Another nice little feature I miss that is implemented in Expert is the capability to draw in hole mode, i.e. what ever I draw is directly substracted from the shapes I am drawing on. I know this can be done by boolean operations, it is just much quicker.

Regards
Roland

Comments

  • edited 3:53PM

    Hi Roland,

    thank you for the nice suggestion about "hole" mode. It's probably a very useful feature.

    Regarding the circles: right now, it's already possible to use "round end" paths as circles if you draw a path with identical start and end point. On GDS, these paths remain circles even when saving them to GDS (although GDS does not have the concept of a circle object). I just noticed that when you save such a path to OASIS, it's converted into a polygon which is not the expected behavior since OASIS has a circle object. I'll have a look into that ...

    Another option to create circles is to draw squares and use the "Round corner" function on them with a radius of half the side length.

    I know that circles are objects which are definitly missing. But the basic problem with any of those "exotic" objects is that I somehow need to represent them in GDS. Otherwise they are converted to polygons on save ...

    Best regards,

    Matthias

  • edited 3:53PM
    Hi Matthias

    thanks for the tips on how to create circles. I didn't really think along those lines.

    I guess if you want to stick to the standard formats like gds and oasis you will always be limited to polygons. But I think everybody doing photomasks is used to work with some sort of proprietary file format that can be converted to gds. So why not introduce some sort of extension to those formats that work only with klayout? Something that would allow to include scripted objects for example.

    Regards
    Roland
  • edited 3:53PM
    Just got an additional comment: why not use one big ruby file to represent the mask internally? I dont know ruby, so might be a stupid idea but again expert does something similar with their script language. Their mask file format is basically a zipped script file of all the commands executed by the user interface.
  • edited 3:53PM

    Hi all,

    the comment about using a custom format is valid. On the other hand, the limitations of GDS basically match the requirements of the mask makers. For example, having a circle may be useful for the layouter, but when it's printed to the mask, it is always converted to a polygon or fractured into a set of trapezoids.

    The same is true whenever you process a layout with a typical DRC or layout processing tool because all the algorithms are based on polygons. That basically makes circles "evil" objects and when mask/layout fidelity is important, they should be avoided.

    My personal viewpoint is that one needs a twofold representation: a "editable" representation (i.e. circle, given by radius and center point) and a mask representation (polygon). Such a twofold representation can be achieved for example with a PCELL concept where a layout entity can be defined using intuitive parameters while the geometry is produced internally in the render process by the PCELL code and represents the mask. That concept is quite generic and should provide a solution for the general "exotic" object problem.

    I am also quite confident that it's possible to enrich GDS with the necessary meta information that allows to store the PCELL parameters inside a GDS file. That basically matches the idea of Roland.

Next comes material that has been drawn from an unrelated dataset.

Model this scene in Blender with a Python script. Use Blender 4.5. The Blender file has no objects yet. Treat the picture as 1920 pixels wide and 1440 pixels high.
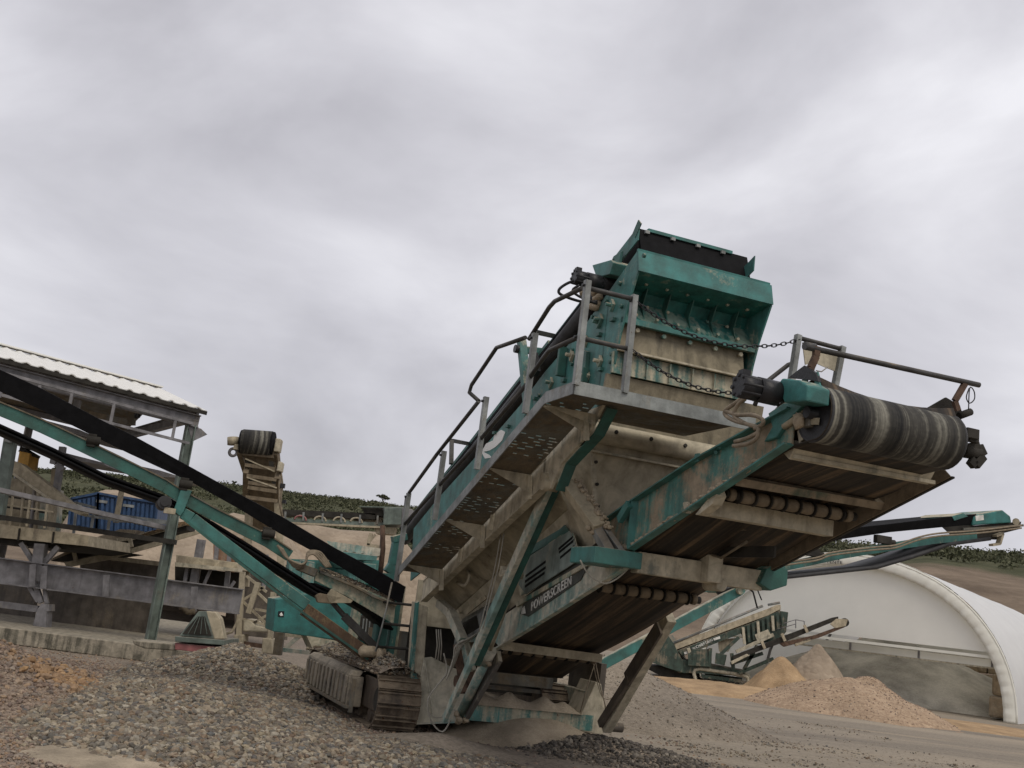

    Of course it should be possible to introduce a custom format that supports more objects but frankly I am not prepared to handle a large object diversity. The main focus still is provide a fast layout viewer and that imposes some restrictions on the internal database.

    Best regards,

    Matthias

  • edited 3:53PM
    For me having the possibility to save PCELLs to a project is already all it needs. I am doing some MEMS and micro optics stuff, so having parametric designs is actually quite important (think of comb drives or funny lens arrays).